- DIRECTIVE -
Here is the task for the listing below: output exactly the lines from the one containing "Recreate this scene" through the one containing "CAM_H = 1.35", and leave out the pictures.
◇ ◇ ◇ ◇
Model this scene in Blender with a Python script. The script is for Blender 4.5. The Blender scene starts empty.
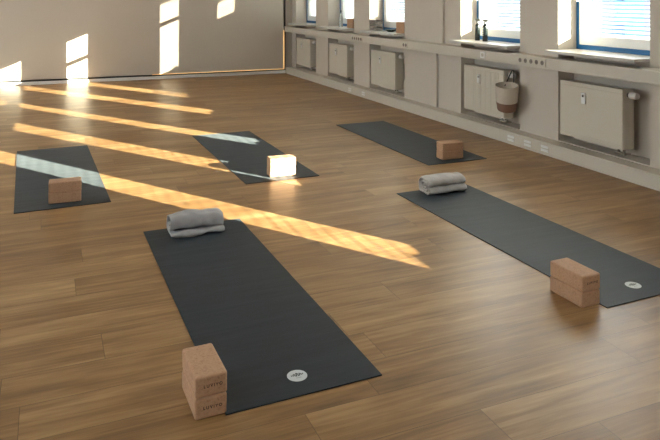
import bpy, bmesh, math, random
from mathutils import Vector, Matrix, noise
random.seed(7)
S = bpy.context.scene
COL = S.collection

# ------------------------------------------------------------------ camera
cam_d = bpy.data.cameras.new('camera'); cam = bpy.data.objects.new('camera', cam_d); COL.objects.link(cam)
cam.location = (0, 0, 1.3448)
cam.rotation_euler = (math.pi/2, 0, -0.40071)
cam_d.sensor_width = 36; cam_d.lens = 668.93/660*36
cam_d.shift_y = -(220+2.56)/660
cam_d.clip_start = 0.05; cam_d.clip_end = 500
S.camera = cam
S.view_settings.view_transform = 'Standard'; S.view_settings.look = 'None'
S.view_settings.gamma = 1; S.view_settings.use_curve_mapping = False
S.view_settings.exposure = 0.82

# ------------------------------------------------------------------ sky and sun
SKY = 7.2
W = bpy.data.worlds.new('sky'); S.world = W; W.use_nodes = True
bg = W.node_tree.nodes['Background']
bg.inputs[0].default_value = (0.92, 0.95, 1.0, 1); bg.inputs[1].default_value = SKY
sun_d = bpy.data.lights.new('sun', 'SUN'); sun = bpy.data.objects.new('sun', sun_d); COL.objects.link(sun)
sun_d.energy = 48; sun_d.color = (1.0, 0.91, 0.72); sun_d.angle = math.radians(0.16)
K = 1.525; TE = 0.229                                   # horizontal slope and tan(elevation) of the sun
v = Vector((-1, K, -TE*math.sqrt(1+K*K))).normalized()
sun.rotation_euler = v.to_track_quat('-Z', 'Y').to_euler()
sun.location = (12, -14, 6)

# ------------------------------------------------------------------ materials
def nmat(name):
    m = bpy.data.materials.new(name); m.use_nodes = True
    nt = m.node_tree; b = nt.nodes['Principled BSDF']
    return m, nt, b
def simple(name, col, rough=.6, metal=0, bump=0, bscale=200, var=0, vscale=3, spec=.5):
    m, nt, b = nmat(name)
    b.inputs['Base Color'].default_value = (*col, 1); b.inputs['Roughness'].default_value = rough
    b.inputs['Metallic'].default_value = metal; b.inputs['Specular IOR Level'].default_value = spec
    tc = nt.nodes.new('ShaderNodeTexCoord')
    if var:
        n = nt.nodes.new('ShaderNodeTexNoise'); n.inputs['Scale'].default_value = vscale; n.inputs['Detail'].default_value = 5
        nt.links.new(tc.outputs['Object'], n.inputs['Vector'])
        r = nt.nodes.new('ShaderNodeValToRGB'); nt.links.new(n.outputs['Fac'], r.inputs['Fac'])
        r.color_ramp.elements[0].position = .3; r.color_ramp.elements[1].position = .7
        r.color_ramp.elements[0].color = (*[c*(1-var) for c in col], 1); r.color_ramp.elements[1].color = (*[min(1, c*(1+var)) for c in col], 1)
        nt.links.new(r.outputs['Color'], b.inputs['Base Color'])
    if bump:
        n = nt.nodes.new('ShaderNodeTexNoise'); n.inputs['Scale'].default_value = bscale; n.inputs['Detail'].default_value = 3
        nt.links.new(tc.outputs['Object'], n.inputs['Vector'])
        bp = nt.nodes.new('ShaderNodeBump'); bp.inputs['Strength'].default_value = bump; bp.inputs['Distance'].default_value = .002
        nt.links.new(n.outputs['Fac'], bp.inputs['Height']); nt.links.new(bp.outputs['Normal'], b.inputs['Normal'])
    return m

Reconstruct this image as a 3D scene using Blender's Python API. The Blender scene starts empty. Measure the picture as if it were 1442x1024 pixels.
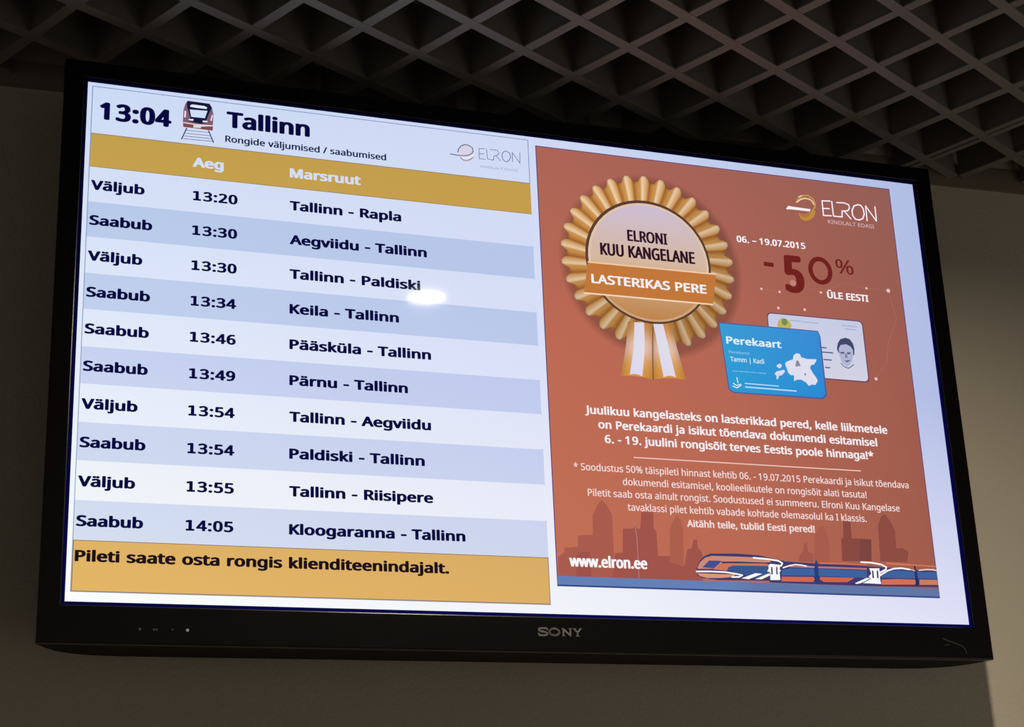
import bpy, bmesh, math
from mathutils import Vector, Matrix
from mathutils.geometry import tessellate_polygon

S = bpy.context.scene
COL = S.collection

# ------------------------------------------------------------ camera
cam = bpy.data.cameras.new('camera')
cam.sensor_fit = 'HORIZONTAL'
cam.sensor_width = 36.0
cam.lens = 2390.04 * 36.0 / 1442.0
cam.clip_start = 0.02
co = bpy.data.objects.new('camera', cam)
COL.objects.link(co)
R = Matrix(((0.951269, -0.061701, -0.302126), (-0.303871, -0.354186, -0.884429), (-0.052439, 0.933137, -0.355676)))
co.matrix_world = Matrix.Translation((-0.595869, -1.627951, 1.643711)) @ R.to_4x4()
S.camera = co

# ------------------------------------------------------------ light and exposure
S.view_settings.view_transform = 'Standard'
S.view_settings.look = 'None'
S.view_settings.exposure = 0.0
S.view_settings.gamma = 1.0
S.view_settings.use_curve_mapping = False
W = bpy.data.worlds.new('world')
S.world = W
W.use_nodes = True
W.node_tree.nodes['Background'].inputs[0].default_value = (1.0, 0.89, 0.78, 1)
W.node_tree.nodes['Background'].inputs[1].default_value = 0.108


def area(name, loc, target, power, color, size, shape='RECTANGLE', sy=None, spread=180):
    l = bpy.data.lights.new(name, 'AREA')
    l.shape = shape
    l.size = size
    if shape == 'RECTANGLE':
        l.size_y = sy or size
    l.energy = power
    l.color = color
    l.spread = math.radians(spread)
    o = bpy.data.objects.new(name, l)
    COL.objects.link(o)
    o.location = loc
    o.rotation_euler = (Vector(target) - Vector(loc)).to_track_quat('-Z', 'Y').to_euler()
    return o


LAMP = (0.118, -0.74, 2.642)
area('ceiling_lamp_light', LAMP, (LAMP[0], LAMP[1], 0), 15.0, (1.0, 0.87, 0.68), 0.056, 'DISK', spread=174)
area('side_fill_light', (1.35, -1.0, 1.35), (0.4, 0.0, 2.4), 2.0, (1.0, 0.91, 0.80), 0.9, 'RECTANGLE', 0.8)  # added fill lamp at the right, no real window behind it


# ------------------------------------------------------------ helpers
def lin(c):
    out = []
    for x in c:
        x = max(0.0, x / 255.0)
        out.append(x / 12.92 if x <= 0.04045 else ((x + 0.055) / 1.055) ** 2.4)
    return out


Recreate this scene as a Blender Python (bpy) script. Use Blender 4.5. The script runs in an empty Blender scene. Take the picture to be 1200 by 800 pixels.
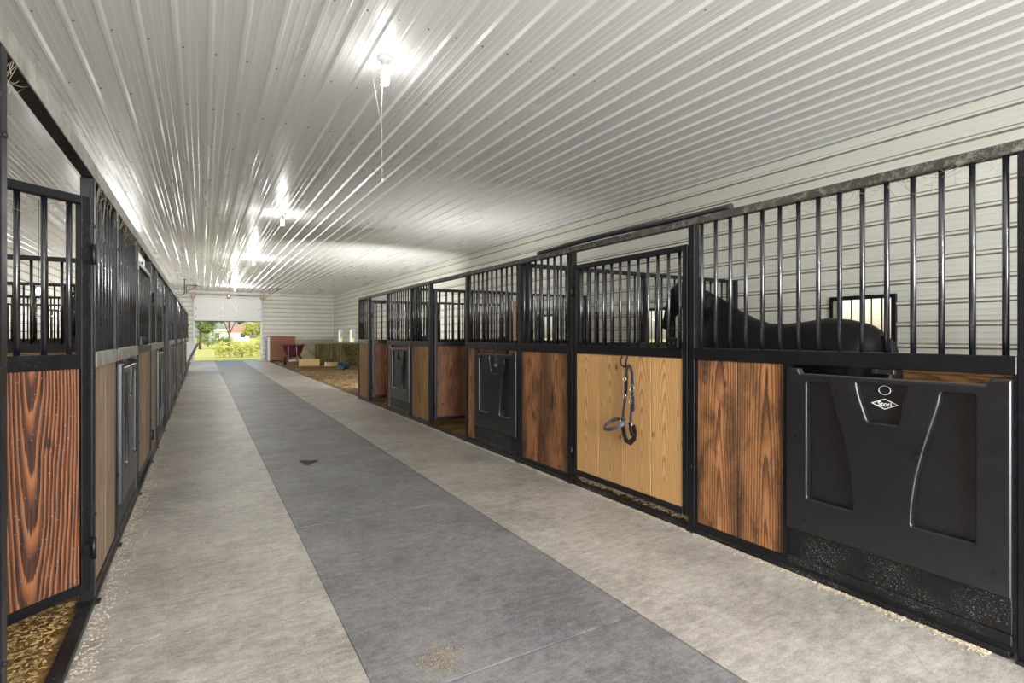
import bpy, bmesh, math, random
from mathutils import Vector, Matrix, noise as mnoise
random.seed(7)
S = bpy.context.scene
C = S.collection
PI = math.pi
R = math.radians

# ------------------------------------------------------------------ layout
XL, XR = -0.465, 2.90          # faces of the two stall rows
XWL, XWR = -4.12, 6.56         # side walls
YN, YE = -3.5, 31.5            # near and far end walls
ZC = 3.66                      # ceiling
CAM_H = 1.35

# ------------------------------------------------------------------ materials
def mat(name):
    m = bpy.data.materials.new(name); m.use_nodes = True
    nt = m.node_tree; nt.nodes.clear()
    out = nt.nodes.new('ShaderNodeOutputMaterial')
    b = nt.nodes.new('ShaderNodeBsdfPrincipled')
    nt.links.new(b.outputs[0], out.inputs[0])
    return m, nt, b
def nd(nt, t, **kw):
    n = nt.nodes.new(t)
    for k, v in kw.items():
        if k.startswith('i_'): n.inputs[k[2:].replace('_', ' ')].default_value = v
        else: setattr(n, k, v)
    return n
def L(nt, a, b): nt.links.new(a, b)
def math_(nt, op, a, b=None, c=None):
    n = nt.nodes.new('ShaderNodeMath'); n.operation = op
    for i, v in enumerate((a, b, c)):
        if v is None: continue
        if isinstance(v, (int, float)): n.inputs[i].default_value = v
        else: nt.links.new(v, n.inputs[i])
    return n.outputs[0]
def ramp(nt, fac, stops, interp='LINEAR'):
    n = nt.nodes.new('ShaderNodeValToRGB'); n.color_ramp.interpolation = interp
    e = n.color_ramp.elements
    e[0].position, e[0].color = stops[0][0], (*stops[0][1], 1)
    e[1].position, e[1].color = stops[-1][0], (*stops[-1][1], 1)
    for p, c in stops[1:-1]:
        x = e.new(p); x.color = (*c, 1)
    nt.links.new(fac, n.inputs[0]); return n.outputs[0]
def mixc(nt, fac, a, b, blend='MIX'):
    n = nt.nodes.new('ShaderNodeMix'); n.data_type = 'RGBA'; n.blend_type = blend
    for sock, v in ((n.inputs[0], fac), (n.inputs[6], a), (n.inputs[7], b)):
        if isinstance(v, (int, float)): sock.default_value = v
        elif isinstance(v, tuple): sock.default_value = (*v, 1)
        else: nt.links.new(v, sock)
    return n.outputs[2]
def noise_(nt, vec, scale, detail=4, rough=.55, dist=0):
    n = nt.nodes.new('ShaderNodeTexNoise'); n.inputs['Scale'].default_value = scale
    n.inputs['Detail'].default_value = detail; n.inputs['Roughness'].default_value = rough
    n.inputs['Distortion'].default_value = dist
    if vec is not None: nt.links.new(vec, n.inputs['Vector'])
    return n.outputs[0]
def pos(nt, scale=(1, 1, 1)):
    g = nt.nodes.new('ShaderNodeNewGeometry'); m = nt.nodes.new('ShaderNodeMapping')
    m.inputs['Scale'].default_value = scale
    nt.links.new(g.outputs['Position'], m.inputs[0]); return m.outputs[0]
def objc(nt, scale=(1, 1, 1)):
    g = nt.nodes.new('ShaderNodeTexCoord'); m = nt.nodes.new('ShaderNodeMapping')
    m.inputs['Scale'].default_value = scale
    nt.links.new(g.outputs['Object'], m.inputs[0]); return m.outputs[0]
def bump(nt, b, h, strength=.3, dist=.01):
    n = nt.nodes.new('ShaderNodeBump'); n.inputs['Strength'].default_value = strength
    n.inputs['Distance'].default_value = dist
    nt.links.new(h, n.inputs['Height']); nt.links.new(n.outputs[0], b.inputs['Normal'])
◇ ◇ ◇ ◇
- WRITTEN REPLY -
Recreate this scene as a Blender Python (bpy) script. Use Blender 4.5. The script runs in an empty Blender scene. Take the picture to be 1200 by 800 pixels.
import bpy, bmesh, math, random
from mathutils import Vector, Matrix, noise as mnoise
random.seed(7)
S = bpy.context.scene
C = S.collection
PI = math.pi
R = math.radians

# ------------------------------------------------------------------ layout
XL, XR = -0.465, 2.90          # faces of the two stall rows
XWL, XWR = -4.12, 6.56         # side walls
YN, YE = -3.5, 31.5            # near and far end walls
ZC = 3.66                      # ceiling
CAM_H = 1.35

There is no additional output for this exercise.